Hendrix for sure, even to this day. I don’t really listen to that many guitar players. Hendrix kind of ruined me. He set a precedent that just couldn’t be topped. I’m more of a song type of person; I listen to singer-songwriters. I’m never much into the gunslingers. Guitar was always more of an accompanying instrument. I’ve always felt the connection between Jimi Hendrix and New Orleans because he covered Earl King’s “Come On” on Electric Ladyland. A lot of people call him this psychedelic rock guitar player but I never saw him that way at all. I saw him as a funk, R&B guitar player.

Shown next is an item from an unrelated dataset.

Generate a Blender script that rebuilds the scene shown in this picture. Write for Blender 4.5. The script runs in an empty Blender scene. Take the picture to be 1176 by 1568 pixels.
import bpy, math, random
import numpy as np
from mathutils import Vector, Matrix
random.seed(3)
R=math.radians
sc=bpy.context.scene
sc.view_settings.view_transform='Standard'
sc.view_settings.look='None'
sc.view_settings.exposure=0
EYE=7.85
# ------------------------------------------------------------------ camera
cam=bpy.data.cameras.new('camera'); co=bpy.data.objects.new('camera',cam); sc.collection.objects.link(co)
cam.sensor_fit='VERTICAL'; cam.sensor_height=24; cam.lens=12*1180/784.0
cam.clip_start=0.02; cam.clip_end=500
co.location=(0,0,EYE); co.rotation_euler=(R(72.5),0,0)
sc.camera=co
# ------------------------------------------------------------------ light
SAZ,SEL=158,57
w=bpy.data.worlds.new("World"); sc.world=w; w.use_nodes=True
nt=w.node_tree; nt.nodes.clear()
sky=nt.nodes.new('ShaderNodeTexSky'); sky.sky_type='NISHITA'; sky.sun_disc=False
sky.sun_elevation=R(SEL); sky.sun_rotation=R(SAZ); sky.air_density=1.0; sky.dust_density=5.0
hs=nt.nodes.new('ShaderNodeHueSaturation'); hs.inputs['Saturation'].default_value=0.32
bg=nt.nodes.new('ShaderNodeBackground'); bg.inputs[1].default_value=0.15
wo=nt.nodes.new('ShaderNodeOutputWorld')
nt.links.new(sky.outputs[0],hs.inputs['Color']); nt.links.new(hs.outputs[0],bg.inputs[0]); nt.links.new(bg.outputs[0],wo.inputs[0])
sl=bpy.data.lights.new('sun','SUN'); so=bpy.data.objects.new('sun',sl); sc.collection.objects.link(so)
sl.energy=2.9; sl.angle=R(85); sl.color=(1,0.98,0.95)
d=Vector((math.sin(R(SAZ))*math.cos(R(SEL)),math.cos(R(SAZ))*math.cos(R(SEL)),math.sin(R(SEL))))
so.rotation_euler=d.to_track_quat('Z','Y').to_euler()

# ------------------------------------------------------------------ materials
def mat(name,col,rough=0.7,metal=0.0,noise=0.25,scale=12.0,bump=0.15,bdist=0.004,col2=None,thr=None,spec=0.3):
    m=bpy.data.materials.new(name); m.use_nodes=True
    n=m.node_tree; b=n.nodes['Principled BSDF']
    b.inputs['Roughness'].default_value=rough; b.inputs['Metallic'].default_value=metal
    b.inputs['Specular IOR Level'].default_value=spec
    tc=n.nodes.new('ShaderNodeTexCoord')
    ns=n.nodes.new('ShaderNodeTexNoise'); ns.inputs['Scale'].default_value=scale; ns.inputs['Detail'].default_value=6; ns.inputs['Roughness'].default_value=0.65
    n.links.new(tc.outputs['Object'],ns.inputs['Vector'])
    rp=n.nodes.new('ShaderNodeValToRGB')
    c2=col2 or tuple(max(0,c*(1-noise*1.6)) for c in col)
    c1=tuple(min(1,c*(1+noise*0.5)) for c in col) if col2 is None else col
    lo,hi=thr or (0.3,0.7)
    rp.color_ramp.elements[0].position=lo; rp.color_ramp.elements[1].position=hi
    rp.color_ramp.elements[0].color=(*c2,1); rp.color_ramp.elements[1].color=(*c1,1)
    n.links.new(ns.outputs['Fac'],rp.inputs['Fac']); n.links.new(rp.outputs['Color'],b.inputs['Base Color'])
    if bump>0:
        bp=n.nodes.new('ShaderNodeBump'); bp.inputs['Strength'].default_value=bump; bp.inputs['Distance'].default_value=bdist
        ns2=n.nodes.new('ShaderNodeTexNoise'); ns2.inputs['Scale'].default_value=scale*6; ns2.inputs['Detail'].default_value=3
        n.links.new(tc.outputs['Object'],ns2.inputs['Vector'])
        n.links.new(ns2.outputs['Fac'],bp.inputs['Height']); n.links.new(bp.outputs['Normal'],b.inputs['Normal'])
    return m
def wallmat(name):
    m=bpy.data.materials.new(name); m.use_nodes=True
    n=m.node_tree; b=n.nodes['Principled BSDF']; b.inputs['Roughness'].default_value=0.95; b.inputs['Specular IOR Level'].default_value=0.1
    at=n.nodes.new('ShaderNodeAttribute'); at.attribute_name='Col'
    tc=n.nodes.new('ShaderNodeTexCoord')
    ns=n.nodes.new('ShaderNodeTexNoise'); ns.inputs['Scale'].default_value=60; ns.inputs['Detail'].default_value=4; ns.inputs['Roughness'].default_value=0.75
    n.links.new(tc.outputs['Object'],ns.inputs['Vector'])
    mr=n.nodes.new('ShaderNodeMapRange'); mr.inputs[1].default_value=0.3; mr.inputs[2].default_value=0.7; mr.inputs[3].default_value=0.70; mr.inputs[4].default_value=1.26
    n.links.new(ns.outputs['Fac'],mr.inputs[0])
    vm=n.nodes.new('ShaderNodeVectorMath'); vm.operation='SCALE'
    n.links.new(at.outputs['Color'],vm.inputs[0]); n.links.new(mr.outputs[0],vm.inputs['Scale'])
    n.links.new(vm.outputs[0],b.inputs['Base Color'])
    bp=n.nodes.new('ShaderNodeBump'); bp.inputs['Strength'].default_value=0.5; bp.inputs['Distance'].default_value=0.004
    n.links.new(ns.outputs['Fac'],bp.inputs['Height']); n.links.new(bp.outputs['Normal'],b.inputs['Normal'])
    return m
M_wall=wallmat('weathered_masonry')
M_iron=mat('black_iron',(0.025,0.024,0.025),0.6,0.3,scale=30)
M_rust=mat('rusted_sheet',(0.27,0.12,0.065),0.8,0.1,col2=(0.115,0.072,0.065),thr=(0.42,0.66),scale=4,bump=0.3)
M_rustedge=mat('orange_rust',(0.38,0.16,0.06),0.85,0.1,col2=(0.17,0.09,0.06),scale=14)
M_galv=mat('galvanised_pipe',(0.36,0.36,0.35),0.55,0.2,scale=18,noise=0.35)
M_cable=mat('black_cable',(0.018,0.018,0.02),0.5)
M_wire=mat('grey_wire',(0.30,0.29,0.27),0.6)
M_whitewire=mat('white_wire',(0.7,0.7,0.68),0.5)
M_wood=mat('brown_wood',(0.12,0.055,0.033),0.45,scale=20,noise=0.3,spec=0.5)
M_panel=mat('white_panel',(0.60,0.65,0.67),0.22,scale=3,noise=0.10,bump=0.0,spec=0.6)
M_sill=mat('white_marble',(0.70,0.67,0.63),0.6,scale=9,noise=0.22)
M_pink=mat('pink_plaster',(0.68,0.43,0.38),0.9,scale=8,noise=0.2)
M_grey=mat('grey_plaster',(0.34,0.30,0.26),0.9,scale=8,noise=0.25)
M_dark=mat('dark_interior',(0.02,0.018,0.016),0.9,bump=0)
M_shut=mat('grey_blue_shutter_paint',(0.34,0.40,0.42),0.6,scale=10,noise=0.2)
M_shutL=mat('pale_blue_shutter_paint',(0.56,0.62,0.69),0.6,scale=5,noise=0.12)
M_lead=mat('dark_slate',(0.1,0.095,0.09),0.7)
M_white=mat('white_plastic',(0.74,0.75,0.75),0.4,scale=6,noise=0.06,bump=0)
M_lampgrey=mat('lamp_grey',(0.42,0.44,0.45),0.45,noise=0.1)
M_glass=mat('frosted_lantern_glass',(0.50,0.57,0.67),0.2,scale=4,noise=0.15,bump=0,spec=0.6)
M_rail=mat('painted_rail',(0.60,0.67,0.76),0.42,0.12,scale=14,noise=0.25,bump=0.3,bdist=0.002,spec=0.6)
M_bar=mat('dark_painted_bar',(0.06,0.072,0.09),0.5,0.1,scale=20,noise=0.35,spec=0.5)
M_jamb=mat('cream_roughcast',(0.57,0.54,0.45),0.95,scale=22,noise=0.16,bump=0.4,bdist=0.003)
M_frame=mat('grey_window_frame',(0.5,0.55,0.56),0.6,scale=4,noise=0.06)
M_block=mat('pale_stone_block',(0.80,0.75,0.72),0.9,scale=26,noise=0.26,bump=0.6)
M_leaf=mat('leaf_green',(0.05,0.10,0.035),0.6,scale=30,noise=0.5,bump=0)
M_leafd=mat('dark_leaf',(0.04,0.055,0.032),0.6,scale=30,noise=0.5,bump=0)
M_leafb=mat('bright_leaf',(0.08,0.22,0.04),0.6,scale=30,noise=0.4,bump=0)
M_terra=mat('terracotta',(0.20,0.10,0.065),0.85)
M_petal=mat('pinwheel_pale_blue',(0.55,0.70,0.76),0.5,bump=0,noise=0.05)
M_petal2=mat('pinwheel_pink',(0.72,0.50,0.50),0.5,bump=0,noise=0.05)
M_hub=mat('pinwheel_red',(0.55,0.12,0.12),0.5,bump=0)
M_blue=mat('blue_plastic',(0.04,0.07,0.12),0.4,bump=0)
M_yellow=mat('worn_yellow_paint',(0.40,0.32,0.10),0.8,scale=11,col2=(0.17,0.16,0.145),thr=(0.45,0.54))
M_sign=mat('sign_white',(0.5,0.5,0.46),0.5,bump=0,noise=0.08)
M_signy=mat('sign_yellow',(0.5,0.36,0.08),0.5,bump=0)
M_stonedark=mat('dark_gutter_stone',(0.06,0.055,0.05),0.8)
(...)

And I’m not ashamed that I’ve picked up a lot from him. When I was growing up as a kid, Hendrix was my favorite, but I was a Meters fan, too. I had this fantasy of what if it’d be like if Hendrix had the Meters as a rhythm section? Or what if the Meters had Hendrix as a guitar player? Now that I play with the funky Meters, I explore that territory. Meters and Leo Nocentelli fans might think that’s blasphemous or obscene, but it’s the truth!